- Data segment
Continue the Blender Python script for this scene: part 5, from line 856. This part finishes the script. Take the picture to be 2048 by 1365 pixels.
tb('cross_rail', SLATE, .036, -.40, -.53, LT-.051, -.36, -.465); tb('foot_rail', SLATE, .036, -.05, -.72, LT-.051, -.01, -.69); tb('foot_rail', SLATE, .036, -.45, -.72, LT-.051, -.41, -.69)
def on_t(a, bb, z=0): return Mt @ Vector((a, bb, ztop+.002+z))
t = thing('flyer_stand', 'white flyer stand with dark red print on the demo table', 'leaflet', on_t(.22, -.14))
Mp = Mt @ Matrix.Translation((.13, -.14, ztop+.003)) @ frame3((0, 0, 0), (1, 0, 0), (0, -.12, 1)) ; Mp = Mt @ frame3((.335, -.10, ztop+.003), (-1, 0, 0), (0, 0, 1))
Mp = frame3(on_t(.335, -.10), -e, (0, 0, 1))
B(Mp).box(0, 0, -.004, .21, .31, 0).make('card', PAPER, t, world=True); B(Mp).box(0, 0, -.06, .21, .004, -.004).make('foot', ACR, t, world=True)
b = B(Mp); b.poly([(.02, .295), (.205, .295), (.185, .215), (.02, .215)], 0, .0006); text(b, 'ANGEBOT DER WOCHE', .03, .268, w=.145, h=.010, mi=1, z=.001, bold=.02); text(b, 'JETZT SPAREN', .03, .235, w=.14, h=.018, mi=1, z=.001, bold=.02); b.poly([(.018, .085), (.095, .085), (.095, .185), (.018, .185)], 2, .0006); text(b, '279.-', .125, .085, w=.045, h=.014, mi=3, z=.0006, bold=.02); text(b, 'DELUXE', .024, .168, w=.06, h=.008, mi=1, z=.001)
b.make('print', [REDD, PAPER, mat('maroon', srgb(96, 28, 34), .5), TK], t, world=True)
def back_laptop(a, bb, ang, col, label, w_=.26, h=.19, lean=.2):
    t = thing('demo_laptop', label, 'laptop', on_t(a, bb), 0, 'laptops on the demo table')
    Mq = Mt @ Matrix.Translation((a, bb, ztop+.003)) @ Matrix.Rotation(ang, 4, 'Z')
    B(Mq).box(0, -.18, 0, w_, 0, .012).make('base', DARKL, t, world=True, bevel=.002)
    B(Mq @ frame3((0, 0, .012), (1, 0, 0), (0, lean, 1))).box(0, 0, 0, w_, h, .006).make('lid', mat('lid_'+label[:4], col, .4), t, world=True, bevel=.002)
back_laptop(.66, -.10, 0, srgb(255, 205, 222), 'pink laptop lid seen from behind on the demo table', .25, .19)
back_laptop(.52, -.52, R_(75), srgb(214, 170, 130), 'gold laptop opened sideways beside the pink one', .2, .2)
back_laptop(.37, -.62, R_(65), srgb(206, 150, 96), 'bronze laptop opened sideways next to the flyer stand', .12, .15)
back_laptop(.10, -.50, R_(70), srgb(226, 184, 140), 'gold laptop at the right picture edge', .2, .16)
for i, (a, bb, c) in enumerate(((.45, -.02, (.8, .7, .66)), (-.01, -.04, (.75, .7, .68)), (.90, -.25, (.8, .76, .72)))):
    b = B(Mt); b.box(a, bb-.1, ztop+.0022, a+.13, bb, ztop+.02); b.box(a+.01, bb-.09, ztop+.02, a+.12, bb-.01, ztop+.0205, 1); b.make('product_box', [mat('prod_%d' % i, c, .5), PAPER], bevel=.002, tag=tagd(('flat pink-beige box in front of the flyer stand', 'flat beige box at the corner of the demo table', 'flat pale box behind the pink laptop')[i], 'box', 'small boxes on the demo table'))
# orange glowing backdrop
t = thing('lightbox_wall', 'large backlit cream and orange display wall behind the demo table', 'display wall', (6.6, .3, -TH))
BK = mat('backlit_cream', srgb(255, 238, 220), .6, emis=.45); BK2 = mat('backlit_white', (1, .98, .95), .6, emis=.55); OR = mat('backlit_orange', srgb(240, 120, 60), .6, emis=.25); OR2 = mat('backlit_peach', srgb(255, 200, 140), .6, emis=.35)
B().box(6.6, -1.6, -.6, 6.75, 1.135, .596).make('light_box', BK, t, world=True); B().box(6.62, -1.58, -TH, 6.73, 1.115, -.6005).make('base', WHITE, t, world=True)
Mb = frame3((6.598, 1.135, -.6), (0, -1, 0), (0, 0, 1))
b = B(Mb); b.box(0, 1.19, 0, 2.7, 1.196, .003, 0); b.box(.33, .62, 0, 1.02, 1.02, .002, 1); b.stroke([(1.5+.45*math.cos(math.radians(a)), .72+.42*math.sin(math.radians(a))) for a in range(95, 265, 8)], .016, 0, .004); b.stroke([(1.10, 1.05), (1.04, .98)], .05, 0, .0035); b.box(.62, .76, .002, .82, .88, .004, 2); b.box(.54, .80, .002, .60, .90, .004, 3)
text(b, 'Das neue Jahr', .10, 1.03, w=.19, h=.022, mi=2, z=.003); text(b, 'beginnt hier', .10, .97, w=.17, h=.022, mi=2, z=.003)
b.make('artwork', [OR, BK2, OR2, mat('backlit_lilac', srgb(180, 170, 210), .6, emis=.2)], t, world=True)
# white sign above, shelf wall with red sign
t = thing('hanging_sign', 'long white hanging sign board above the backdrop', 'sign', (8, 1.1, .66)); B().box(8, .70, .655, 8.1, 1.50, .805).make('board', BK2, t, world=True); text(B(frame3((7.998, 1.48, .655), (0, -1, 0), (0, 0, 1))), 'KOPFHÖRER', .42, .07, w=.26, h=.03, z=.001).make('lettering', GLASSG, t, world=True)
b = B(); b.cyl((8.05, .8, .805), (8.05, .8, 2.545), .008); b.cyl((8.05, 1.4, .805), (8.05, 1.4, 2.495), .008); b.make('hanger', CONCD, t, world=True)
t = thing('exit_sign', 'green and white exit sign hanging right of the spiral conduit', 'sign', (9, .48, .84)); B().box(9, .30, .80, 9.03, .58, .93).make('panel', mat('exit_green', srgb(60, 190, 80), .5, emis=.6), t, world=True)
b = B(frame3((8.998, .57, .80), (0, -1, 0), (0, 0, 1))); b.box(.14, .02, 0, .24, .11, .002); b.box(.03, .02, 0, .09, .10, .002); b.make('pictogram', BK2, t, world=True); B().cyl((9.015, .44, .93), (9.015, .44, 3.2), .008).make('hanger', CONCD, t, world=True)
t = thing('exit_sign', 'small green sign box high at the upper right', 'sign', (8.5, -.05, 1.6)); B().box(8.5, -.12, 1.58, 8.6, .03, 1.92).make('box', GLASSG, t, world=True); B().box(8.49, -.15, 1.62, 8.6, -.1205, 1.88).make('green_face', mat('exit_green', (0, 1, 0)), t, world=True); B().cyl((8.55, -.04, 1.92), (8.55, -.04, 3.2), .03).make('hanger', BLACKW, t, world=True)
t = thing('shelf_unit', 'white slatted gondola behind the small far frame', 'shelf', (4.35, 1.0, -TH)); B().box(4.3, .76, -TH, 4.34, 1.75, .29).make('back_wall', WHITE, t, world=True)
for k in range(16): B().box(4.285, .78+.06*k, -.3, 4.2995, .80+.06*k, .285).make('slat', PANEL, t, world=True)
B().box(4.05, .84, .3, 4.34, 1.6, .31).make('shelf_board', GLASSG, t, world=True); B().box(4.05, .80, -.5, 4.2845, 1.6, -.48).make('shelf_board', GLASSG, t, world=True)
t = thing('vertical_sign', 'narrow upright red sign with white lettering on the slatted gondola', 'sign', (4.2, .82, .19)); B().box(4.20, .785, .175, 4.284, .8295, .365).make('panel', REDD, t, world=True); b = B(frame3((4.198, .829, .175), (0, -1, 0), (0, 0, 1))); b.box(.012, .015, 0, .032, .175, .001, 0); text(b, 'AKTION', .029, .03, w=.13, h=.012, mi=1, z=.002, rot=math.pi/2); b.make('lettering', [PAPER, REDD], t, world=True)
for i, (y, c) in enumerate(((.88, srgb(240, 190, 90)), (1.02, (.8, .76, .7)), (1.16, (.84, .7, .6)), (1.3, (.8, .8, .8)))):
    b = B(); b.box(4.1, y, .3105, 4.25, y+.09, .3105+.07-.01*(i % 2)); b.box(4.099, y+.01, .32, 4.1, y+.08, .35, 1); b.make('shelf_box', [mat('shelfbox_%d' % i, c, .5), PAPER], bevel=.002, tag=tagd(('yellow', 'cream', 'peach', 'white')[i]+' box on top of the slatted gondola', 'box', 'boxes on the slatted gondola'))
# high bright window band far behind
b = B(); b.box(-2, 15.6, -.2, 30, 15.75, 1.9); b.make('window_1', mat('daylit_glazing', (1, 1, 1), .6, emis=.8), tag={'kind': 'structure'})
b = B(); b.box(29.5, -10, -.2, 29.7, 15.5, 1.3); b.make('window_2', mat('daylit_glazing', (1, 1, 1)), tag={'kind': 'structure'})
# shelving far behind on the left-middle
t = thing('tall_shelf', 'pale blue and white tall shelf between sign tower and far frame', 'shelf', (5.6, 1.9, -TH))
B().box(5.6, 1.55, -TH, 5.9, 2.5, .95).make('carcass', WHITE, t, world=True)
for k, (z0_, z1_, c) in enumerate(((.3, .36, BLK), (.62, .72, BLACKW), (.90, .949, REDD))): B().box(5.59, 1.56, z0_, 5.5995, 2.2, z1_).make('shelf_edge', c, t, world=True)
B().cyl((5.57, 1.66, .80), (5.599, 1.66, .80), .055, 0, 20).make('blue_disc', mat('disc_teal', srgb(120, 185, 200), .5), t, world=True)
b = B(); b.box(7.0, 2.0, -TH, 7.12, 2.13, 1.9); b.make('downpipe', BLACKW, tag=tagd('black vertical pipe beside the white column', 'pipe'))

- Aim
Pick out each line containing "from" and report it.

- Exercise answer
Continue the Blender Python script for this scene: part 5, from line 856. This part finishes the script. Take the picture to be 2048 by 1365 pixels.
back_laptop(.66, -.10, 0, srgb(255, 205, 222), 'pink laptop lid seen from behind on the demo table', .25, .19)